Sin encender una sola turbina ni emitir un gramo de dióxido de carbono adicional, la red californiana recibió la tarde del 29 de julio unos 535 MW de potencia procedentes de más de cien mil baterías domésticas que se coordinaron durante dos horas como si fuesen una única central eléctrica, constituyendo lo que se denomina una virtual power plant o VPP.


El experimento, orquestado por la CEC, por CAISO y por las tres grandes eléctricas del estado, la producción fue suficiente para cubrir más de medio San Francisco justo en el momento de mayor demanda, y demostrar con total fiabilidad que la agregación distribuida ha dejado de ser una curiosidad para convertirse en una auténtica infraestructura crítica.
El análisis independiente de The Brattle Group confirma que el 100% de esa energía fue producción adicional: si no se hubiese convocado al evento, esas baterías habrían permanecido en reposo.

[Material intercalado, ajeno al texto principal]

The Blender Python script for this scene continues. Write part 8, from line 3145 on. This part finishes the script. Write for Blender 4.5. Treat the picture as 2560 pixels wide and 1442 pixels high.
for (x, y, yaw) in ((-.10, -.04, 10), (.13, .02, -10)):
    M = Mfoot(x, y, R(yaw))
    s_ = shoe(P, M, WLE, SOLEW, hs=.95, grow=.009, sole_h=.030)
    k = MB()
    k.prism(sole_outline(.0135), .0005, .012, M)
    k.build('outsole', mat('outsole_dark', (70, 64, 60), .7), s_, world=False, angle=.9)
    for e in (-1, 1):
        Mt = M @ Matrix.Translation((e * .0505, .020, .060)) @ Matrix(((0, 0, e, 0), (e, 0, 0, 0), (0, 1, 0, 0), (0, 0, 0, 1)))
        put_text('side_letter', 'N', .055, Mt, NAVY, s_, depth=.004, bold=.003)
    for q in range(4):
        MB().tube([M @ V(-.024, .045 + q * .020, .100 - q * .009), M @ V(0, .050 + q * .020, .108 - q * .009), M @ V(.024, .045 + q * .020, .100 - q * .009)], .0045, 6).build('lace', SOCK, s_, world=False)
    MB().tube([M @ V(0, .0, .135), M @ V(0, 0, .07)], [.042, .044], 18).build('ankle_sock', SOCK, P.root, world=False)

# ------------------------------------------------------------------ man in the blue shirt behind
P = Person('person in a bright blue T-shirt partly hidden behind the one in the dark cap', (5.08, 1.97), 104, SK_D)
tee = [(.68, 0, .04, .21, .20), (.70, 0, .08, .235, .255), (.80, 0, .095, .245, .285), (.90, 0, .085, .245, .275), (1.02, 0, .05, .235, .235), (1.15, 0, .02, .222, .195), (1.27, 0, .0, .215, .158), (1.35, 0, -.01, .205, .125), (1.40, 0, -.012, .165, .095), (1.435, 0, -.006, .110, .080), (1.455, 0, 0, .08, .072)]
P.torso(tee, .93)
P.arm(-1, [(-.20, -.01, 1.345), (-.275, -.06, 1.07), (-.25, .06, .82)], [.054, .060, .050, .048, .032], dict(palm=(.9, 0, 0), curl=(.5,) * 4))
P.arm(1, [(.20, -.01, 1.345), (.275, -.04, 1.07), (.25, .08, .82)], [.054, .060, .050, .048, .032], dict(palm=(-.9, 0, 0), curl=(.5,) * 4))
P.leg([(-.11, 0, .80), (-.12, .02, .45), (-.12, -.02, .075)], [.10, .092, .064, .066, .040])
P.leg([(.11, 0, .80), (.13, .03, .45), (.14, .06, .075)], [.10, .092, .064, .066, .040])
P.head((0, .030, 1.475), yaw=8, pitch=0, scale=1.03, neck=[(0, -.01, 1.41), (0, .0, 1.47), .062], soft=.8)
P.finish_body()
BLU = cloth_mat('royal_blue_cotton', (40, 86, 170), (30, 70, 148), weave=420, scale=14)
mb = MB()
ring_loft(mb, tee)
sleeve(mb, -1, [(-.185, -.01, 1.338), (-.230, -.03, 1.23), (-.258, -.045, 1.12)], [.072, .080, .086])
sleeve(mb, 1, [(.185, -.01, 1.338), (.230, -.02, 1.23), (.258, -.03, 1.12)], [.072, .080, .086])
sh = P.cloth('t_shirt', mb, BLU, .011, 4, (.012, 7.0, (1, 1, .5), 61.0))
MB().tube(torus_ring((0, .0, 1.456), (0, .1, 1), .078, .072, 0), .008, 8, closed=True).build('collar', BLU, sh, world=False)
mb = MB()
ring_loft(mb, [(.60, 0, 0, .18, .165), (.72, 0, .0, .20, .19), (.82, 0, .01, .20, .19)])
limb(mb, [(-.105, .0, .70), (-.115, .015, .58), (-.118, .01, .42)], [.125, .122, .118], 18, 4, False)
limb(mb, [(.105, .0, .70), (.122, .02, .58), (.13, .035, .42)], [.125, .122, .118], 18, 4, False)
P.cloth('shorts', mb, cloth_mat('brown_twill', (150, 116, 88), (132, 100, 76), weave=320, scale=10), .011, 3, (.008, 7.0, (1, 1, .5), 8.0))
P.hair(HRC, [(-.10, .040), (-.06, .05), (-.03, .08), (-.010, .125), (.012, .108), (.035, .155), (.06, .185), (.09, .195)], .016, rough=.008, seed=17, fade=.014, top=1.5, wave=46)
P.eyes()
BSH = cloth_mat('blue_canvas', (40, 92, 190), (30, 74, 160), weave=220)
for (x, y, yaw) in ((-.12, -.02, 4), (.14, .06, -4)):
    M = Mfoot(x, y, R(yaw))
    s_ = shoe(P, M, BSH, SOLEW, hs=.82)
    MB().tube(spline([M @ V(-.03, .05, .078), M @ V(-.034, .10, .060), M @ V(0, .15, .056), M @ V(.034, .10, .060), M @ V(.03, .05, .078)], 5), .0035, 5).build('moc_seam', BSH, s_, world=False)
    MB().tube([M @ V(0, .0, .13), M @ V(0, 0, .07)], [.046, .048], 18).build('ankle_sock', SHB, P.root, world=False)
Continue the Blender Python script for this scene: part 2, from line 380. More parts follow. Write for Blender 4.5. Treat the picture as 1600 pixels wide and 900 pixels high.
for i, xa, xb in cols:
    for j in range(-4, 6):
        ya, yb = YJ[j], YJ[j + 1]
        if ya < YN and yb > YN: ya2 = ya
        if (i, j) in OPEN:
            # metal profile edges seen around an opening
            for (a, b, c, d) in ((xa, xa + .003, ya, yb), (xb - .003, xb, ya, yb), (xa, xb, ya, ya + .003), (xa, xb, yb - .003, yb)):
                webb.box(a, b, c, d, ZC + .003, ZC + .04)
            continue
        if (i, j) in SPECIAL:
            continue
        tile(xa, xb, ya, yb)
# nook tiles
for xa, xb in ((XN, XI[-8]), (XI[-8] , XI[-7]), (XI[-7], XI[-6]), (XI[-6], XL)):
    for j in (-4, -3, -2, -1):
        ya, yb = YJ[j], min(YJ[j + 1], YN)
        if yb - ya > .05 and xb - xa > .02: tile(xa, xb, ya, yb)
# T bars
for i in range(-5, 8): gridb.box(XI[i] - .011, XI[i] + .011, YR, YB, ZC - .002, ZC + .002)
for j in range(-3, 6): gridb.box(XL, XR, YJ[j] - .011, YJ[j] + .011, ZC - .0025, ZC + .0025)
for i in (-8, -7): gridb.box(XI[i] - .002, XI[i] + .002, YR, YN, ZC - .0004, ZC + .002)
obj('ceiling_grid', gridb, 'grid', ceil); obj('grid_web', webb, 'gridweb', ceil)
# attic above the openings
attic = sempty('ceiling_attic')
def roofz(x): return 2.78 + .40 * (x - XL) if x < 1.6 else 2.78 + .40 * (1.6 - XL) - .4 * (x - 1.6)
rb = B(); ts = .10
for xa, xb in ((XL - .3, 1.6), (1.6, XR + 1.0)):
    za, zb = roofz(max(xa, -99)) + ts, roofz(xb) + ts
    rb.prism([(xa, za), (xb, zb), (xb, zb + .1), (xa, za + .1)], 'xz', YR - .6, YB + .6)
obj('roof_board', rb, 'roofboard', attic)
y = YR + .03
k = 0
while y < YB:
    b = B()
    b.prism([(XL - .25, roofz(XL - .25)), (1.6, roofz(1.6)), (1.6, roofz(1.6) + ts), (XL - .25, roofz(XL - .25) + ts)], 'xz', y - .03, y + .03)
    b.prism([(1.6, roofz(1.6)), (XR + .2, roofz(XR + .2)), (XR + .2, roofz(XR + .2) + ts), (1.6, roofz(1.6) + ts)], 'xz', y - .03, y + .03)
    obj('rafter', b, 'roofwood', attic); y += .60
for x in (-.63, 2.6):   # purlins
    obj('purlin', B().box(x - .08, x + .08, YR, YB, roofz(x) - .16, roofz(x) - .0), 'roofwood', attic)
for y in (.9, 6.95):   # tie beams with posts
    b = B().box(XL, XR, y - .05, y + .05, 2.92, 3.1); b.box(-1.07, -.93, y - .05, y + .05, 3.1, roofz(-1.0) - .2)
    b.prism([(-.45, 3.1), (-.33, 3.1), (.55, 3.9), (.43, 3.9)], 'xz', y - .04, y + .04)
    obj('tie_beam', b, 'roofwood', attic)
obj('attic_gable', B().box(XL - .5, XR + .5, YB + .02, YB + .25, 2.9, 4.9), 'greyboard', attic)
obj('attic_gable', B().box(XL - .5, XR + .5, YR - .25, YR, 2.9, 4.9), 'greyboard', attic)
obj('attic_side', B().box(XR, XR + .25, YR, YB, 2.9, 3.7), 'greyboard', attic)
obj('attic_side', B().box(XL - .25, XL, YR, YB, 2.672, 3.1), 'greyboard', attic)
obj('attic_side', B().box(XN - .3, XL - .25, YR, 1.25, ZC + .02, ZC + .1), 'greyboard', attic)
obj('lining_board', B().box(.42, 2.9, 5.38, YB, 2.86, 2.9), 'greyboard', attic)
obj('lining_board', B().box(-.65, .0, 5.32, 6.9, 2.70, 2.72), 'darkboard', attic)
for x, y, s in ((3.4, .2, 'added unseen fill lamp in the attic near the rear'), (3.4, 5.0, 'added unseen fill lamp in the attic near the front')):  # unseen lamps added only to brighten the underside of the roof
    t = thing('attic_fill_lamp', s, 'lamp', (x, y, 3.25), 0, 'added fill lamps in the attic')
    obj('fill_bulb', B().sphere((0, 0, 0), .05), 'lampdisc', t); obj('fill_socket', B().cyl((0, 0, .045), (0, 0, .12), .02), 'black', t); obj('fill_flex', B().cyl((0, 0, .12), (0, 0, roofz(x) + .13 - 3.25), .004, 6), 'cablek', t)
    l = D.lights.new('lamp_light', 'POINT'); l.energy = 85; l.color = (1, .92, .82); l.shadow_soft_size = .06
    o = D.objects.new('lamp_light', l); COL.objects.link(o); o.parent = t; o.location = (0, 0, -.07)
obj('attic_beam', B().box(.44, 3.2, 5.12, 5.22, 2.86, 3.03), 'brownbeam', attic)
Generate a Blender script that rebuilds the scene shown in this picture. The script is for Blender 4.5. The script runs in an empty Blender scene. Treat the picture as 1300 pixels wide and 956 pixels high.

Además, la curva de salida fue estable, sin caídas ni fatiga, y coincidió milimétricamente con el «pico neto» que tanto preocupa a los operadores por la caída simultánea de la solar vespertina. En términos de ingeniería de sistemas, la flota doméstica actuó como un generador convencional, pero con la flexibilidad instantánea de la electrónica de potencia.
El concepto no es nuevo: agregar recursos distribuidos. Pero la escala, obviamente, marca un antes y un después. El DOE calcula que desplegar entre 80 y 160 GW de estas «centrales virtuales» antes de 2030 podría evitar el gasto en centrales dedicadas a cubrir esos picos, y reducir los costes de red en 10,000 millones de dólares anuales. Esa cifra se vuelve plausible cuando recordamos que la caída de precios de las baterías y la proliferación del autoconsumo convierten cada garaje en un activo gestionable: NREL recuerda que una VPP no es más que software que coordina baterías, vehículos, calentadores o climatización.
La eficiencia no es solo técnica, también es económica. Sunrun compensa a los hogares con hasta $150 por temporada y batería, un ingreso que antes se llevaba la compañía de gas que operaba las turbinas de respaldo. PG&E subraya, además, que una parte sustancial de los participantes procede de comunidades rurales o vulnerables, demostrando que la transición energética puede ser, al mismo tiempo, una política de equidad.
El espejo internacional más interesante está en el sur de Australia. Allí, un programa iniciado en 2018 y ahora operado por AGL agrupa 7,460 Powerwalls y 25 MW de solar en tejado, ofrece tarifas significativamente rebajadas a viviendas sociales y ha alcanzado 37 MW de capacidad total despachable. Cuando el plan se presentó, el gobierno estatal estimó ahorros del 30% en la factura eléctrica de los participantes. No es casualidad que el proyecto naciese para abaratar la electricidad en la región con los precios mayoristas más volátiles del país.
Todo apunta a que estas cifras son el preludio de una expansión acelerada. Wood Mackenzie prevé que la capacidad residencial en los Estados Unidos se multiplique por cuatro entre 2022 y 2027, con California acaparando casi la mitad del mercado. Cuanto más se popularicen los vehículos eléctricos y los sistemas fotovoltaicos con batería integrada, más grande será el repositorio total de kilovatios-hora flexibles disponibles para el operador del sistema.
Todo indica que la central eléctrica del siglo XXI ya no va a ser necesariamente un bloque de hormigón junto a un río, sino una aplicación que vive en la nube y habla con miles de dispositivos domésticos. Su huella de carbono es nula en el margen, su capacidad de respuesta es instantánea y sus beneficios se reparten entre la red y el ciudadano. Frente a un contexto político adverso a la descarbonización, la mejor estrategia posiblemente consista en hacer irrelevante ese adversario: transformar cada hogar en un nodo activo que, como en el caso californiano, demuestra que la inteligencia distribuida puede más que la inercia de las viejas chimeneas.